In the second quarter, they simply could not hold onto the ball.

Utah committed 10 of its 20 turnovers in that period, including two each by season-scoring leader Mehmet Okur, who finished with just eight points; Deron Williams, whose 14 points marked the Jazz's only double-figures scoring; and Andrei Kirilenko, who looked a bit rusty coming off the bench in his first game back after missing seven straight with a sprained ankle.

Despite all that, though, they still were down just 34-27 at the break as Indiana committed eight second-quarter miscues of its own.

"We still had a chance to be in the ballgame," Jazz coach Jerry Sloan said, "but we never could get anything going.

"Everything we did was slow," added Sloan, whose club had just one game in the six nights prior to Tuesday. "We never could get any energy to run the floor. I'd say that is the most difficult thing to have to sit and watch — our (inability) to run the floor. I think our guys are in pretty good shape, but it looked like we were running in mud."

And by the end of a decisive third quarter, the Jazz did not just have mud on their face.

They were a complete disgrace.

Indiana outscored Utah 29-14 in the first 12 minutes after halftime, taking a 63-41 lead into the fourth behind Jermaine O'Neal's game-high 21 points (he also had 15 rebounds) and another 14 points from Stephen Jackson.

"We were still in the game after playing about as bad as you can play," Williams said, "and we came out in the second half and played even worse."

Utah was blanked on its first five possessions of the third — Greg Ostertag's missed jumper, 3-point misses by Okur and Harpring, a Brown turnover and another Harpring miss.

The 9-4 Pacers led by 20 or more throughout the fourth, leaving the Jazz to take this one for what it was worth.

For some, that means turning it into a teaching tool.

"We've got to learn from this," Brown said. "When teams come in here — especially the teams that are competitive in the playoffs — we've got to stand up and match their physical play."

For others, it means whatever it takes to wash away a particularly ugly memory.

"If we just look back and keep remembering this game, we're not going to get any better," Harpring said. "It was just one of those games that, honestly, you don't even want to keep thinking about, because there is nothing really good that comes out of (it).

"This was a bad loss," he added, "but a month from now we're not even going to realize what kind of loss it was.

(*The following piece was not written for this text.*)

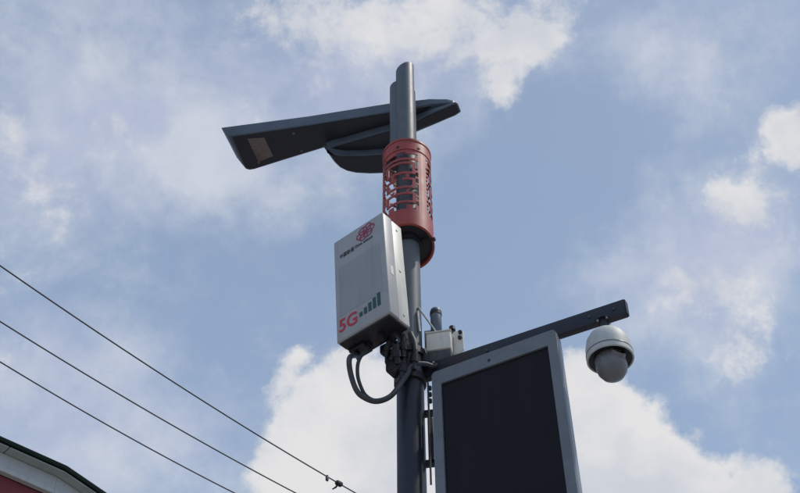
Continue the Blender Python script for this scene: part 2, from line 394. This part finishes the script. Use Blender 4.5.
# ------------------------------------------------------------------ red lattice sleeve
sl_ = thing('lattice_sleeve', (PX, PY, 6.77), 'red metal lattice sleeve with cut out fret pattern around the lamp post', 'pole sleeve')
RO, RI, H = .165, .158, .89
def ring(z0, z1, ro=RO, ri=RI, n=64): 
    m = MB(); m.lathe([(ri, z0), (ro, z0), (ro, z1), (ri, z1), (ri, z0)], n=n); return m
top = ring(H - .105, H); top.build('top_band', M['red'], sl_)
ring(H - .135, H - .108, RO - .004, RI - .002).build('groove_band', M['red'], sl_)
def slanted(m, zmax):                         # the lower edge is cut on a slant, higher on the street side
    for v in m.bm.verts:
        if v.co.z < zmax: v.co.z += -.26 * v.co.y + .004
    return m
slanted(ring(0, .185), .1).build('bottom_band', M['red'], sl_)
slanted(ring(-.006, .012, RO + .004, RI - .003), .1).build('bottom_rim', M['red'], sl_)
m = MB(); m.lathe([(.076, .022), (RI - .002, .022), (RI - .002, .028), (.076, .028), (.076, .022)], n=48); slanted(m, .1).build('dark_plate', M['black'], sl_)  # black ring added inside the rim so the sleeve's interior reads as shade
ring(H - .012, H + .006, RO + .004, RI - .003).build('top_rim', M['red'], sl_)
PAT = """
####.####...####
###.............
####...........#
################
####............
###..##########.
####.#........#.
###..#........##
####.#........#.
###..#........##
####.##########.
###....#....#...
####...#....#..#
###..####..####.
####.#........#.
###..#........##
####.#........#.
###..##########.
####............
###....#....#...
####.##########.
###..#........##
####.#........#.
###..#........##
####.##########.
###.............
####..##....##.#
#####.##....##.#
""".split()
rows = len(PAT); NCOL = 48; z_lo, z_hi = .185, H - .135
m = MB(); bm = m.bm; sub = 2
solid = lambda c, r: 0 <= r < rows and PAT[r][c % 16] == '#'
phi0 = R(-53 - 10)                             # slab 37 degrees to the right of the side that faces the camera
def vert(cache, rad, c, r):
    k = (rad, c % NCOL, r)
    if k not in cache:
        a = phi0 + 2 * math.pi * c / NCOL; z = z_hi - (z_hi - z_lo) * r / rows
        cache[k] = bm.verts.new((rad * math.cos(a), rad * math.sin(a), z))
    return cache[k]
cache = {}; ro, ri = RO - .001, RI + .001
for r in range(rows):
    for c in range(NCOL):
        if not solid(c, r): continue
        O = [vert(cache, ro, c, r), vert(cache, ro, c + 1, r), vert(cache, ro, c + 1, r + 1), vert(cache, ro, c, r + 1)]
        I = [vert(cache, ri, c, r), vert(cache, ri, c + 1, r), vert(cache, ri, c + 1, r + 1), vert(cache, ri, c, r + 1)]
        bm.faces.new(O); bm.faces.new(I[::-1])
        for (dc, dr, i, j) in ((0, -1, 0, 1), (1, 0, 1, 2), (0, 1, 2, 3), (-1, 0, 3, 0)):
            if not solid(c + dc, r + dr): bm.faces.new((O[i], I[i], I[j], O[j]))
m.build('lattice_panel', M['red'], sl_, smooth=False)
for k in range(3):
    a = R(-30 + 120 * k); m = MB(); m.box((.115 * math.cos(a), .115 * math.sin(a), .04 - .03 * math.sin(a)), (.07, .03, .03), Matrix.Rotation(a, 3, 'Z'), .004); m.build('spacer_bracket', M['black'], sl_)
for a in (-22, 158):
    m = MB(); a = R(a); m.tube([(.08 * math.cos(a), .08 * math.sin(a), .03), (.185 * math.cos(a), .185 * math.sin(a), .0)], .007, 8)
    m.lathe([(0, -.006), (.014, -.006), (.014, .006), (0, .006)], (.178 * math.cos(a), .178 * math.sin(a), .002), 6, Euler((0, R(90), a)).to_matrix()); m.build('clamp_bolt', M['black'], sl_)
m = MB(); m.lathe([(.076, .0), (.09, .0), (.09, .05), (.076, .05), (.076, .0)], n=32); m.build('pole_collar', M['black'], sl_)
for a in (-112, -60, 20):                     # small rivets on the top band
    m = MB(); a = R(a); m.lathe([(0, .004), (.009, .004), (.011, 0), (.011, -.004)], (RO * math.cos(a), RO * math.sin(a), H - .075), 10, Euler((0, R(90), a)).to_matrix()); m.build('rivet', M['black'], sl_)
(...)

It's just going to show up as a loss."

It will — the Jazz's fifth loss, in fact, in seven outings so far at home, where Tuesday's announced crowd of 17,021 was the fourth-worst at the Delta Center this season and the sixth-worst in franchise history.

That Utah is 4-4 on the road was not much consolation to Jazz ears Tuesday, especially not after they spent so much of the second half listening to the Pacers yap about just how easy they were having things.

"We have to get back to .500, and get this thing going in the right direction," said Brown, looking forward to Thursday's TNT-televised Delta Center meeting with the Los Angeles Lakers. "Whether we're playing home or away, at the University of Utah or in the Pacific Ocean, it don't matter.

"We've got to get this thing together."